Quote verbatim the span of lines that begins the listing below and closes with the line containing "return np.array([W(*q) for q in pts])".
---
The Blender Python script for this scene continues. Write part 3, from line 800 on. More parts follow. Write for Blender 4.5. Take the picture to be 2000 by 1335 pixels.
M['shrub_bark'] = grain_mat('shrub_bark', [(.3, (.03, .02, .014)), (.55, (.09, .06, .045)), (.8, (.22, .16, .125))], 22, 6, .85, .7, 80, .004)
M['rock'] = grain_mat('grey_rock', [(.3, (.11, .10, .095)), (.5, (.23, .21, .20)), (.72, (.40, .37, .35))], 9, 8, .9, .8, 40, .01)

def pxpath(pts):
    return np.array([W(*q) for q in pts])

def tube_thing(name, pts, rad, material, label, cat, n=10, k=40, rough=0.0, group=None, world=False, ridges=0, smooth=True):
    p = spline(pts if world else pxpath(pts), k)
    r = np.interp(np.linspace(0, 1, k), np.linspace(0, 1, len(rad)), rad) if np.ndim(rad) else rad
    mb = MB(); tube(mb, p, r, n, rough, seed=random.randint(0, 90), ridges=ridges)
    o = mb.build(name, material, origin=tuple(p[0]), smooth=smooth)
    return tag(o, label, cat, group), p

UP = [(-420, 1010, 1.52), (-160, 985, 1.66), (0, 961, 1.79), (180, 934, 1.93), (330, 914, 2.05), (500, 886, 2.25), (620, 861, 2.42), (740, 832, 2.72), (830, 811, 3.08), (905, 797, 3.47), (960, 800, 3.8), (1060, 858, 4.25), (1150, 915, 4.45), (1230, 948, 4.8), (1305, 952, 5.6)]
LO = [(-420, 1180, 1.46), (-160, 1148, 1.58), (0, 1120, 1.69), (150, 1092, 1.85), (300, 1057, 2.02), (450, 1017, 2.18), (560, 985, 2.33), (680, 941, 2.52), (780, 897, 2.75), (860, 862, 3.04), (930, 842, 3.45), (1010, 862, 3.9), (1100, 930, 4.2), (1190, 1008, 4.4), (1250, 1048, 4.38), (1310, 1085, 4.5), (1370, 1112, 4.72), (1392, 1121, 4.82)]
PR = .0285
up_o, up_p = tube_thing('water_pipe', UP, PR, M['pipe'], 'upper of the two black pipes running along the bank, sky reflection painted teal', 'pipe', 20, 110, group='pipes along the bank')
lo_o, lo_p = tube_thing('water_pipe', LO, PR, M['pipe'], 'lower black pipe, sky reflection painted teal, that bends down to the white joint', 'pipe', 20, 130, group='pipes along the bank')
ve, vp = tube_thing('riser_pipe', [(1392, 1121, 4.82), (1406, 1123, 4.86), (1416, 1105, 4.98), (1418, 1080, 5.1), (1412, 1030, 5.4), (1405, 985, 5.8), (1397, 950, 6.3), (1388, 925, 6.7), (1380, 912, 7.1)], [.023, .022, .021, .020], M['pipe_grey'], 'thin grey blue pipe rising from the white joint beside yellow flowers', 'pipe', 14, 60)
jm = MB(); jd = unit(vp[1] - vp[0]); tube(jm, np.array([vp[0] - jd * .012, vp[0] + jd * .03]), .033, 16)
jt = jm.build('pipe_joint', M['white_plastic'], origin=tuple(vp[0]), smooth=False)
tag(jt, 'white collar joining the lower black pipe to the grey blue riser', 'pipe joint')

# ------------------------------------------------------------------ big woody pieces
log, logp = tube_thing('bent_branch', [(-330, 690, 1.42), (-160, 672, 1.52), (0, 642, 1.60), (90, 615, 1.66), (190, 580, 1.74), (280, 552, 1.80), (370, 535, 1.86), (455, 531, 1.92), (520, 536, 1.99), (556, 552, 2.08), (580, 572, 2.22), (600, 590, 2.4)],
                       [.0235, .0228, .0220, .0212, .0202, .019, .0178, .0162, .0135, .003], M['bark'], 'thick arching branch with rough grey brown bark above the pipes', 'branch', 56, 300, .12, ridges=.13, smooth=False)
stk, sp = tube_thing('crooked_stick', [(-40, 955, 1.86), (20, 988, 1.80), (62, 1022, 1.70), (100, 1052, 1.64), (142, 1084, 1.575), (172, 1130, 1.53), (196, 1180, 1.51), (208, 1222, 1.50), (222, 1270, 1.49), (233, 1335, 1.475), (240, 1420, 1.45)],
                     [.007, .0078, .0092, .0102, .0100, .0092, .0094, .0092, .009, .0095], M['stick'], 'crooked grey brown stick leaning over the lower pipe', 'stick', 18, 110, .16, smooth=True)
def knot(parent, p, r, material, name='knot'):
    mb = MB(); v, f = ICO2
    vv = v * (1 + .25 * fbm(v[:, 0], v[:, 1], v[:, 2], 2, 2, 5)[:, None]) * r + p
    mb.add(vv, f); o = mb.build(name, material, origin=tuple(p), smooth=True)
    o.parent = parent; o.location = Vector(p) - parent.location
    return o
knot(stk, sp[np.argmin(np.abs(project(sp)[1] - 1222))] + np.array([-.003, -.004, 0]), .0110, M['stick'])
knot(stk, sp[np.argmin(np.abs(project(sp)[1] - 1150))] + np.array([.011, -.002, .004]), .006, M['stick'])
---
### RIGHT ANSWER
The Blender Python script for this scene continues. Write part 3, from line 800 on. More parts follow. Write for Blender 4.5. Take the picture to be 2000 by 1335 pixels.
M['shrub_bark'] = grain_mat('shrub_bark', [(.3, (.03, .02, .014)), (.55, (.09, .06, .045)), (.8, (.22, .16, .125))], 22, 6, .85, .7, 80, .004)
M['rock'] = grain_mat('grey_rock', [(.3, (.11, .10, .095)), (.5, (.23, .21, .20)), (.72, (.40, .37, .35))], 9, 8, .9, .8, 40, .01)

def pxpath(pts):
    return np.array([W(*q) for q in pts])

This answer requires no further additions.